From 12 s to 200 ms: 6 MySQL Deep‑Pagination Tricks for 20 M Orders

Deep Pagination

The article starts with a real incident: an e‑commerce order‑list API slowed from 200 ms to 12 s and CPU usage spiked above 90 % because the query used a classic LIMIT 19980, 20 on a table holding 20 million rows. The author explains that the underlying problem is the offset scan: MySQL must read and discard the first offset rows before returning the requested page, causing linear growth in I/O and CPU as the page number increases.

Cursor‑based Pagination

When to use : scenarios that require continuous scrolling (e.g., infinite scroll).

How it works : use a unique, ordered column (such as the auto‑increment id) and remember the last row’s key. The next page adds a WHERE id > last_id clause, allowing the index to jump directly to the start of the next page.

-- first page
SELECT * FROM orders
WHERE user_id = 'Chaya'
ORDER BY create_time DESC
LIMIT 20;

-- subsequent page (last id = 1000)
SELECT id, user_id, amount
FROM orders
WHERE id > 1000 AND user_id = 'Chaya'
ORDER BY create_time DESC
LIMIT 20;

Eliminates the OFFSET scan; time complexity drops from O(N) to O(1).

Naturally fits sequential paging use‑cases.

Limitations :

Cannot jump to an arbitrary page number.

Requires the ordering column to be unique and indexed.

Deferred Join (Delayed Join)

Principle : first fetch only the primary‑key values of the target page via a sub‑query, then join back to the main table to retrieve the full rows. This reduces the number of row look‑ups because the sub‑query scans only the index.

SELECT t1.*
FROM orders t1
INNER JOIN (
    SELECT id
    FROM orders
    WHERE user_id = 'Chaya'
    ORDER BY create_time DESC
    LIMIT 1000000, 20
) t2 ON t1.id = t2.id;

Sub‑query touches only the index tree, avoiding a full table scan.

Main query uses a precise primary‑key match, yielding very high efficiency.

Measured performance gain: >10× (from 1.2 s down to 0.05 s).

Covering Index Optimization

Principle : create a composite index that contains all columns needed by the query, so MySQL can satisfy the request directly from the index without touching the table rows.

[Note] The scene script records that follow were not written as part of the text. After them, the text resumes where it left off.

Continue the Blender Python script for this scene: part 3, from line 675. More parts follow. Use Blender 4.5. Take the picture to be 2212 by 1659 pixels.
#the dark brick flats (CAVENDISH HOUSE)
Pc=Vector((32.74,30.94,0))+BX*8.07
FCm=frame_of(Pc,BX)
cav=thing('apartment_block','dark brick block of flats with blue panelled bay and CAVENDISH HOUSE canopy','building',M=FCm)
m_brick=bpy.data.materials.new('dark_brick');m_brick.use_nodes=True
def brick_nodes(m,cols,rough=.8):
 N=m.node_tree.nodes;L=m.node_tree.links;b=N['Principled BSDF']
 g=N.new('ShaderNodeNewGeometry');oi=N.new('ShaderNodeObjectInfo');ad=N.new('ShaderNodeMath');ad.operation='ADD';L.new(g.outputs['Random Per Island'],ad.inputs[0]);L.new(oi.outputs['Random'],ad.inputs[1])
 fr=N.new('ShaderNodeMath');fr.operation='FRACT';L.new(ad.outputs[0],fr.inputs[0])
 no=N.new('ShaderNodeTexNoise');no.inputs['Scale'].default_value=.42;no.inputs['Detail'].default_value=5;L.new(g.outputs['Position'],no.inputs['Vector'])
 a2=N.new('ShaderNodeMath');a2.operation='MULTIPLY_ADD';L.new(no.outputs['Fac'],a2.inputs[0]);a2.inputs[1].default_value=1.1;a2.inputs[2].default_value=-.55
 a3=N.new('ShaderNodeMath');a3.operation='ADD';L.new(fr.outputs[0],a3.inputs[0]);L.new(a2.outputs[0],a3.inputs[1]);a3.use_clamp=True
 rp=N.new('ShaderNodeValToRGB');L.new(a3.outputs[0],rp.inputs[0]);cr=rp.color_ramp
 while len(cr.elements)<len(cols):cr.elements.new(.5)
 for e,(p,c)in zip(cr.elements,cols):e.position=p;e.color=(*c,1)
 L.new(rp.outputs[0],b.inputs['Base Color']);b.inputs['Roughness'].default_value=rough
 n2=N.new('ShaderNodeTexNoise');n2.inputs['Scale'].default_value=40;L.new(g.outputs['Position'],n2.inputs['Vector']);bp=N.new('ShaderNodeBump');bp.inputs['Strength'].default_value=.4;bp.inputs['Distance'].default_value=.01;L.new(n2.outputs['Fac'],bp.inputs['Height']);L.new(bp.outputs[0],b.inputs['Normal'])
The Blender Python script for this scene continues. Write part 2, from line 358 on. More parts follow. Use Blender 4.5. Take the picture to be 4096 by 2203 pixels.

ALTER TABLE orders ADD INDEX idx_cover (user_id, id, create_time, amount);

SELECT id, user_id, amount, create_time
FROM orders USE INDEX (idx_cover)
WHERE user_id = 'Chaya'
ORDER BY create_time DESC
LIMIT 1000000, 20;

Partitioned Table

Principle : split the large table horizontally by a range (e.g., month) so each partition stores a smaller subset of rows. Queries that include the partition key scan only the relevant partition.

-- monthly RANGE partitioning
ALTER TABLE orders PARTITION BY RANGE (YEAR(create_time)*100 + MONTH(create_time)) (
    PARTITION p202501 VALUES LESS THAN (202502),
    PARTITION p202502 VALUES LESS THAN (202503)
);

-- query a specific month
SELECT * FROM orders PARTITION (p202501)
WHERE user_id = 'chaya'
ORDER BY create_time DESC
LIMIT 20;

Precomputed Pages (Precomputed Pagination)

Principle : run an asynchronous job that generates the result set for hot pages in advance and stores them in Redis (or a materialized view). Suitable when data changes infrequently.

Scheduled task creates page data and writes it to a Redis sorted set.

At request time, the API reads the cached page directly.

ZADD order_pages 0 "page1_data" 1000 "page2_data"

-- pseudo‑code to fetch page N
ZRANGEBYSCORE order_pages (N-1)*1000 N*1000

Elasticsearch Integration

Principle : sync MySQL order data to Elasticsearch using Canal + Kafka. Elasticsearch’s search_after feature provides a cursor that can efficiently paginate deep results.

orders table → Binlog → Canal → Kafka → Elasticsearch / HBase

During a query, Elasticsearch returns the order IDs for the requested page; the application then fetches the full rows from MySQL (or HBase) by primary key.

All six techniques are demonstrated with concrete SQL snippets, performance numbers, and trade‑offs, giving readers a step‑by‑step toolbox to turn a 12‑second deep‑pagination query into a sub‑200‑millisecond response.